Son yıllarda az çok uzun zaman süren işçi direnişlerinin, patronların; işyerine sendikanın girmesini önlemek için sendikalaşan işçileri, en azından mücadeleye önderlik edenleri işten atmasıyla başladığını biliyoruz. Ve bu mücadele içinde “atılan işçilerin geri alınması ve patronların sendikayı tanıması” talebinin başlıca talep olduğunu söyleyebiliriz. Savranoğlu’da, Billur Tuz’da, Kampana deri direnişinde, halen Ankara’da sürmekte olan TOGO Ayakkabı fabrikası işçilerinin direnişinde talepler böyledir.

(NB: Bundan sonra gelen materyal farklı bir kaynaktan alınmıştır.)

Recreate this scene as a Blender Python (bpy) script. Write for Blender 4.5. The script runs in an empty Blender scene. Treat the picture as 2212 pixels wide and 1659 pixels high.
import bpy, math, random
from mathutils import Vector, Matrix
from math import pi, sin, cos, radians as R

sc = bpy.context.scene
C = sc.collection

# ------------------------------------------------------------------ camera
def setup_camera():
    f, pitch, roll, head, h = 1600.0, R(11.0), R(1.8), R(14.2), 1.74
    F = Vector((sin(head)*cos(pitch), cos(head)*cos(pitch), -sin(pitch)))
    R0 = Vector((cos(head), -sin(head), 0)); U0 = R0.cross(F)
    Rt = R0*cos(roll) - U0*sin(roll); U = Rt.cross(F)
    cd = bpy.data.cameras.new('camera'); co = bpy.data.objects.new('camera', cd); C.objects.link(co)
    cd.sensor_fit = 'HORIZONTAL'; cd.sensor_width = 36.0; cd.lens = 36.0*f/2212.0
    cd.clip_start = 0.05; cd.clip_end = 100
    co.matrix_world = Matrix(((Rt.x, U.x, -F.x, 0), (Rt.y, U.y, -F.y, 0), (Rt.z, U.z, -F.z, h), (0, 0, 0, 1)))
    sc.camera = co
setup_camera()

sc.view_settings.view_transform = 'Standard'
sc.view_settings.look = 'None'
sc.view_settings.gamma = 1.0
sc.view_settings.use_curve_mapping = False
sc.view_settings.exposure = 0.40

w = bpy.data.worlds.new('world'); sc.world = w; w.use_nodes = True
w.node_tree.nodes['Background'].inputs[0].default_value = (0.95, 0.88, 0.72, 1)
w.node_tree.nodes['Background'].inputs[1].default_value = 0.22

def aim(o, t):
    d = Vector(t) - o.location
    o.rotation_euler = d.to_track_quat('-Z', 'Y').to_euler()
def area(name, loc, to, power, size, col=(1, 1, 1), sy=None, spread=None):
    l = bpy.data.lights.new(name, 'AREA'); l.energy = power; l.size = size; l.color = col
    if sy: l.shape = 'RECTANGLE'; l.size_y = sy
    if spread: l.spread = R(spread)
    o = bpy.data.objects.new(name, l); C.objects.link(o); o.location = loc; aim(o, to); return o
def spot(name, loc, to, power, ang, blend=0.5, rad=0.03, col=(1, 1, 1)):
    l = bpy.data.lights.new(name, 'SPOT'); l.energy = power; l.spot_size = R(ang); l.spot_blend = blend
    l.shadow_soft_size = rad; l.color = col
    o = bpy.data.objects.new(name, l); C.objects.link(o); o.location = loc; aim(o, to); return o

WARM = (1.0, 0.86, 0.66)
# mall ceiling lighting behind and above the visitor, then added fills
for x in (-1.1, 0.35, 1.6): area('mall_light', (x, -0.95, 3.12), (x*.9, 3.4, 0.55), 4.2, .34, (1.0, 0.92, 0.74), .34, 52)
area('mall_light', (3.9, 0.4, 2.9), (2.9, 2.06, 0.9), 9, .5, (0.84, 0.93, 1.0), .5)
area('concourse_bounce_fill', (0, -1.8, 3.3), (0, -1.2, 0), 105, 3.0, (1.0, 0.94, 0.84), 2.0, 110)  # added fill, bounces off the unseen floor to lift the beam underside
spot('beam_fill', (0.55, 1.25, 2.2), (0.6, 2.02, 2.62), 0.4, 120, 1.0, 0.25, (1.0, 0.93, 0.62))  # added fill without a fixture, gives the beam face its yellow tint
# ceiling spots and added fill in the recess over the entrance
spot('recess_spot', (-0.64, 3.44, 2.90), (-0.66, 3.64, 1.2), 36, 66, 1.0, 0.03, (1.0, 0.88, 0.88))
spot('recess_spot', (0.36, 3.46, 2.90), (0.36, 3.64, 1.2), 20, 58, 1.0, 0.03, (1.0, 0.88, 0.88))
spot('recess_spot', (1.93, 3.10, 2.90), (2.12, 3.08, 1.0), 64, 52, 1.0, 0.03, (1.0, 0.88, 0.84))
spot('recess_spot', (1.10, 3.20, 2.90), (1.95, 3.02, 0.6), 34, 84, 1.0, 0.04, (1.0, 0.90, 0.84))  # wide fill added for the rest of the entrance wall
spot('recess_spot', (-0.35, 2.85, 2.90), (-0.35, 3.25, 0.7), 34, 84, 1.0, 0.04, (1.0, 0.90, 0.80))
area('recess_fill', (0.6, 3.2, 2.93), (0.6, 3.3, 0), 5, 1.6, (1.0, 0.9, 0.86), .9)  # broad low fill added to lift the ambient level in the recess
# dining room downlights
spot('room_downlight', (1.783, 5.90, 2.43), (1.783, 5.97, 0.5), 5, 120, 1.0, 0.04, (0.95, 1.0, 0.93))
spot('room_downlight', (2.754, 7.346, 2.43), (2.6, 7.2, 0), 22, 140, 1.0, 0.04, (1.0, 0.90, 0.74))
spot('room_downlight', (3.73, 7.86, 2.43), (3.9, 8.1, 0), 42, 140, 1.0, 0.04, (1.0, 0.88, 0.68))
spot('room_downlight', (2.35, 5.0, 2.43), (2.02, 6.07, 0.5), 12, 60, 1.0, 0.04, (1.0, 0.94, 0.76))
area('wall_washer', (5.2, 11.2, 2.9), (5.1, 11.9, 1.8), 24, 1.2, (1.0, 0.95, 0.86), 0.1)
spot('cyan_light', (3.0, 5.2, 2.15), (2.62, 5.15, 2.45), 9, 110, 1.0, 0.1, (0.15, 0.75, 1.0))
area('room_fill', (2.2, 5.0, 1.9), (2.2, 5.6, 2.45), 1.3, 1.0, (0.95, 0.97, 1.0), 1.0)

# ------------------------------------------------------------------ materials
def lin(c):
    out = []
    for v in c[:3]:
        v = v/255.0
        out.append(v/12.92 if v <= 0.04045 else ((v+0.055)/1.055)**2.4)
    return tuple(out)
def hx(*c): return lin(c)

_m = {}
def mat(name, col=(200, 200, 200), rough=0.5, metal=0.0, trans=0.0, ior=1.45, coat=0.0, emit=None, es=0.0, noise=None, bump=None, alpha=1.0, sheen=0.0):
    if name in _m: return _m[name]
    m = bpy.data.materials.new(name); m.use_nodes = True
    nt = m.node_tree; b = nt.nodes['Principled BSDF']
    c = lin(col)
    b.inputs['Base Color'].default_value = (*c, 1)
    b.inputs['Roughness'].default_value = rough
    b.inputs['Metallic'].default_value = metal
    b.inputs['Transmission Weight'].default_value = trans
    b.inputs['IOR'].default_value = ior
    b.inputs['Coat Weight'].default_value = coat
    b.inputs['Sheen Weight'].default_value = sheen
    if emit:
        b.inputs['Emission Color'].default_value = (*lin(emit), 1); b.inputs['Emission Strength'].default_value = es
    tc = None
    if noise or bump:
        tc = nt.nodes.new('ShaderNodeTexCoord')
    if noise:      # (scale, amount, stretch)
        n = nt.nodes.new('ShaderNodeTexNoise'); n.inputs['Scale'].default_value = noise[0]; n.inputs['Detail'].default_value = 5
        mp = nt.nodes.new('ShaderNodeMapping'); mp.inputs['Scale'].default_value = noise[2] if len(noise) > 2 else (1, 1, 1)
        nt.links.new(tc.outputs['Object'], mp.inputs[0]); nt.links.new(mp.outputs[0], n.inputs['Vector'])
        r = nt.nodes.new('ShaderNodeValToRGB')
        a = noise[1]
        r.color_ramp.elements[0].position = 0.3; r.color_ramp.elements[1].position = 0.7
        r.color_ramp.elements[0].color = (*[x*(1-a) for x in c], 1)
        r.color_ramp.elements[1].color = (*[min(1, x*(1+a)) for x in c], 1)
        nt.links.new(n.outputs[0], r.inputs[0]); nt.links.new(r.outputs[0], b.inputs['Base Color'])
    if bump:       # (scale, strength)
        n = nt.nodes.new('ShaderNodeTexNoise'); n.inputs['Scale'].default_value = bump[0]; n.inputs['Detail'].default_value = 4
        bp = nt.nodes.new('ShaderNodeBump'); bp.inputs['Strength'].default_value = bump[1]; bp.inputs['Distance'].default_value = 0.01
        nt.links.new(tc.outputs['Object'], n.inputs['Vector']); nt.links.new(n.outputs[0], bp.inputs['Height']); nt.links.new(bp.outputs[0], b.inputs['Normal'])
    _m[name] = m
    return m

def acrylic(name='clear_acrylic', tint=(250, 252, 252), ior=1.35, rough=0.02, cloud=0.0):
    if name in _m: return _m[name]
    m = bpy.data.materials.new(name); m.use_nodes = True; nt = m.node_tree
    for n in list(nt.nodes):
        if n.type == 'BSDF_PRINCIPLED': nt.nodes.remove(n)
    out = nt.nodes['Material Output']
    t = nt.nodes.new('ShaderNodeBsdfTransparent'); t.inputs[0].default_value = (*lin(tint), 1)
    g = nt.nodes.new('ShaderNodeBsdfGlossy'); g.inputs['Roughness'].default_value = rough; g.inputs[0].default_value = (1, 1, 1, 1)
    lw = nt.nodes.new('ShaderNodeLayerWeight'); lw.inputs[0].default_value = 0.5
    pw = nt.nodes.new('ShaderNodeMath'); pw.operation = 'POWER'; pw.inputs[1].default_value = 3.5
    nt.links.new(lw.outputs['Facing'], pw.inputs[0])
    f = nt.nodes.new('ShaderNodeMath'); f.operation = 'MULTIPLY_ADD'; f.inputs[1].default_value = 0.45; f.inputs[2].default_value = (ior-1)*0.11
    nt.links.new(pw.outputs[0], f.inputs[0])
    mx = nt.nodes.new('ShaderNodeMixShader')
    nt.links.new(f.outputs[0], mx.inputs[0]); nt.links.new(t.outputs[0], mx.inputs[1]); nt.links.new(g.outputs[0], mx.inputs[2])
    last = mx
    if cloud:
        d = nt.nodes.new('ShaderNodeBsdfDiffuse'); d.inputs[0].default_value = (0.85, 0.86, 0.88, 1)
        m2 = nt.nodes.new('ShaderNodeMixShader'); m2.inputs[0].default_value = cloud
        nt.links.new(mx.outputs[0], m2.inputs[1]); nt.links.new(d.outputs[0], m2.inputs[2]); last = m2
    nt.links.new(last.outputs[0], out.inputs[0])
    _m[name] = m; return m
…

Direnişin başlamasında talep bir işyerini ve belirli sayıda işçiyi ilgilendirmektedir. Belki direnişlerin sürme nedeni de budur. Ama, direnişin dışındaki yüz binlerce sendikalı işçi için bu direniş onların sendikalı olarak kalması mücadelesidir. Ya da milyonlarca sendikasız çalışmaya zorlanan işçi için ise bu direnişler, onların sendikalı olma umudu, onlar adına da süren bir sendikalaşma mücadelesidir.
İşçilerin ileri kesimleri bunu fark ettikleri için de bu direnişleri kendi direnişleri olarak görmektedirler. Bu yüzden de az çok örgütlenmenin olduğu sanayi havzalarında bu direnişler yakın işletmelerden başlayarak, giderek daha geniş destek bulabilmektedir. Bu bilinç netleşip yaygınlaştığı ölçüde de direniş, bir işletmedeki işçilerin direnişi olmayı aşan bir karakter göstermeye başlamaktadır.
İSB’nin giderek daha birleşmiş ve daha mücadeleci bir karakter kazanmasına da bağlı olarak Billur Tuz işçilerinin direnişinin tüm Çiğli, tüm İzmir işçilerinin adına süren bir direnişe dönüşmesi güçlenmiştir. Petrol-İş Aliağa Şubesi’nin Billur Tuz işçilerinin direniş çadırının yanına kendi çadırlarını kurması İzmir’de yayılan Billur Tuz işçilerinin tüm sınıf adına, tüm sendikasız ve sendikalı işçiler adına sendikalaşma mücadelesinin ön cephesinde yer aldığı düşüncesinin sembolik ama somut ifadesi olmuştur.
Ve eğer bu eğilim iyi değerlendirilirse, Billur Tuz işçilerinin direniş çadırının yanına kurulacak her çadır, Çiğli OSB’de her iş kolundan sendikaların örgütlenme mücadelesini daha ileri bir mevziye taşıyacaktır. Ve Billur Tuz işçileri de havzadaki, İzmir’deki desteklerini güçlendirdikleri ölçüde kazanma şanslarını artıracaklardır.
Bugün her işçi direnişi, bütün işçiler, bütün sınıf adına bir direniştir. Bunun bilincine varıldığı ölçüde direnişler, anlamlanıp kendi ortaya çıkış amaçlarını da aşarak, tüm sınıf için sendikal mücadelenin son derece önemli dayanağı olacaklardır.
Billur Tuz direnişi böyle önemli bir yola girmiş görünmektedir. Bu açıdan Türk-İş 3. Bölge Temsilcisi Hüseyin Karakoç’un verdiği mesaj önemlidir.
Bundan sonrasını belirleyecek olan İSB ve şubelerin tutumu olacaktır.